In Nehemiah 12 we read of the people celebrating the completion of the wall. There was much joy in Jerusalem (Neh. 12:43)!

But as soon as Nehemiah left (to attend to the Persian king), everything fell apart. Nehemiah returned to Jerusalem to find that the people did not provide for the Levites, so the Levites had left the temple to work their land. One of the priests had let Nehemiah’s enemy, Tobiah, stay in one of the temple’s chambers. The people were buying and selling in Jerusalem each Sabbath, and worst of all, they were intermarrying with foreign women.

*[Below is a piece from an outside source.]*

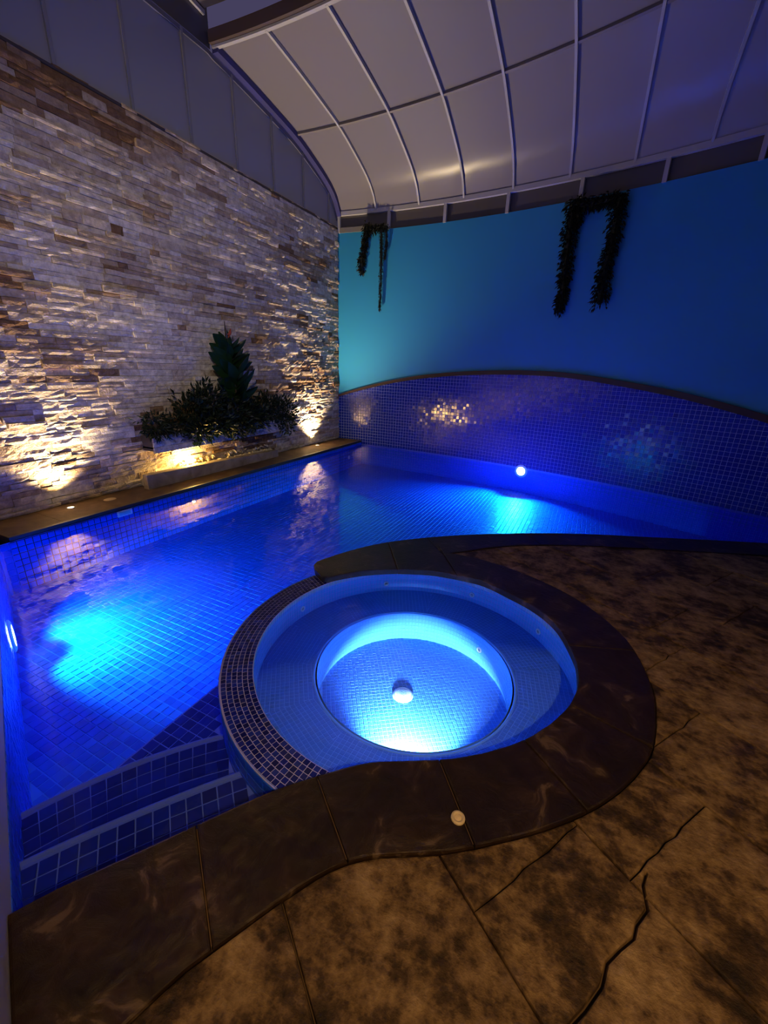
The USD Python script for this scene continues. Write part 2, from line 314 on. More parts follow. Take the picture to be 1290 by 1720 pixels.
while z < 4.25:
    h = g.choice([.045, .055, .065, .08, .095], p=[.15, .3, .25, .2, .1]); h = min(h, 4.27 - z)
    y = 1.55 + g.uniform(-.3, 0)
    while y < 8.30:
        w = g.choice([.13, .2, .28, .38, .5], p=[.12, .25, .3, .22, .11]) * g.uniform(.85, 1.15)
        y1 = min(y + w, 8.32)
        if 8.32 - y1 < .06: y1 = 8.32
        near = y < 3.9
        subs = [(z, z + h)] if h < .085 or g.random() < .5 else [(z, z + h * .5), (z + h * .5, z + h)]
        for (za, zb) in subs:
            xf = XL - .010 + g.gamma(1.6, .0065)
            V, F = stone_block(y, y1, za, zb + (g.uniform(0, .012) if zb > 4.24 else 0), XL - .05, min(xf, XL + .045), len(stones) + 1, 6 if w > .3 else 4, 2)
            stones.append((V, F, stone_tone(y, za, g)))
        y = y1
    z += h
def put_stones(parent, lst, limit):
    c = np.array([s[0].mean(0) for s in lst]); a = np.array([np.ptp(s[0][:, 1]) * np.ptp(s[0][:, 2]) for s in lst])
    d = EYE - c; r = np.linalg.norm(d, axis=1); sz = a * np.abs(d[:, 0]) / r ** 3 * in_view(c)
    big = set(np.argsort(-sz)[:limit]); VV, FF, TT, o = [], [], [], 0
    for i, (V, F, t) in enumerate(lst):
        T = np.tile(t, (len(V), 1))
        if i in big and sz[i] > 0: obj("stone", (V, F), STONE, parent, tone=T)
        else: VV.append(V); FF.append(F + o); TT.append(T); o += len(V)
    if VV: obj("stone_cladding", (np.vstack(VV), np.vstack(FF)), STONE, parent, tone=np.vstack(TT), kind="stuff")
put_stones(wl, stones, 300)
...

Nehemiah did his best to make things right. But you have to believe that even Nehemiah’s best wasn’t good enough to overcome the people’s sin nature. They needed a Savior – not a political savior – but a savior to change their hearts – to give them a heart of flesh – so as to change them from the inside out!

This is the gospel – that God sent his Son to satisfy the law on our behalf. As we trust in him for our salvation, His Spirit enters and regenerates our hearts. This is the beautiful mystery. This is the gospel!

And it is this gospel that Paul is so fiercely defending in 2 Corinthians 11. For false teachers had infiltrated the church and were turning his flock away from the true gospel. Paul was forced to boast in his qualifications to persuade the Corinthians to not be deceived by the false teachers in their midst.

Ironically, Paul boasts in his weakness as proof of his apostleship! This is the beauty of the gospel!!! We come to God as weak sinners in desperate need to be saved. We come to him as law-breakers and he receives us, and forgives us and breathes His life into our dry bones. We can boast in our weakness, for when we are weak, He can be strong through us.

Poor Nehemiah was fighting an impossible battle. The people would spiral away from the law eventually. It was inevitable…but God had a plan! And it was a gospel plan!!